The first thing your prospects try to determine when they engage you in conversation is whether the interaction will harm or help them. This initial assessment of your sales intent and biases is the primal determination of trust.
Anthropologists hypothesize that this method of assessment formed tens of thousands of years ago when tribes started to interact over food, fire and shelter. As each tribe approached the other to trade, they needed to quickly assess if the interaction was going to be harmful (violence and brute force) or helpful (fair value trade). You can imagine how these experiences, repeated over millennia, would have created enduring memories for our ancestors to act upon to improve their odds for survival.

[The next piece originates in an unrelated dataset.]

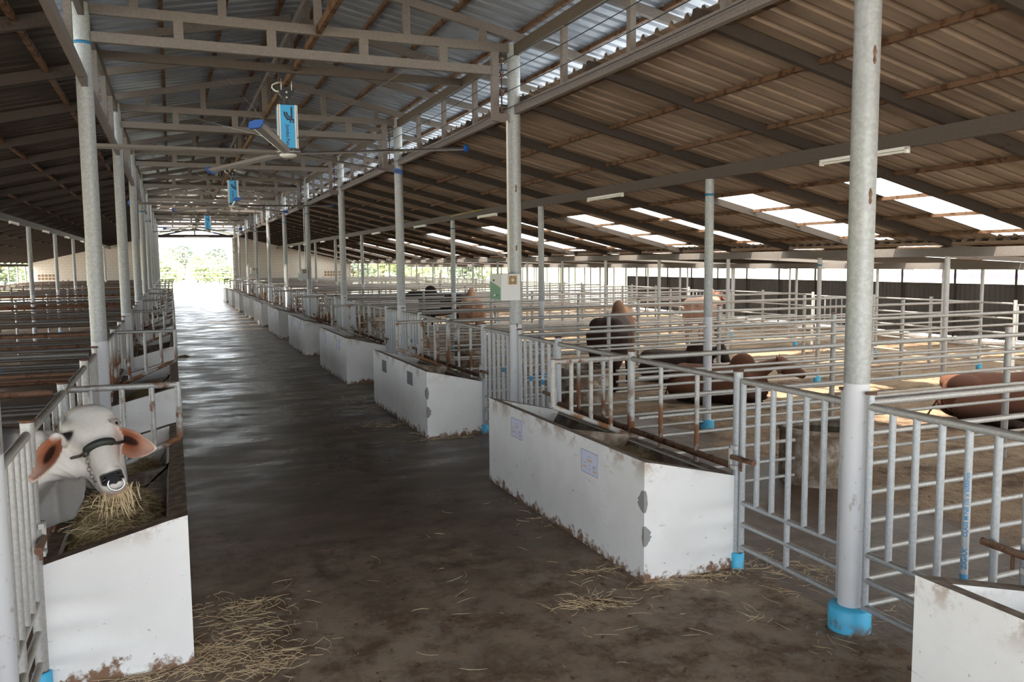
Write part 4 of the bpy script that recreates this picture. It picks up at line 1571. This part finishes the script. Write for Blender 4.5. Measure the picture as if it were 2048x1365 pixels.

This harm-or-help assessment is still with us today. Remember the first time your teacher asked to speak with you after class, or when a boss asked you to stay behind after a meeting? What did you anticipate? You may still be able to recall what was said during those important conversations, as well as the verbal tone and body expressions. These details are embedded in your memory to help you assess the consequences of future human interaction. They shape your expectations and trust moving forward.
A prospect’s help-or-harm assessment correlates directly with the amount of trust you build. It impacts the level of honesty and vulnerability they invest in a conversation, how much you learn about them, how much learning they accept, and their eventual willingness to embrace the idea of making a change.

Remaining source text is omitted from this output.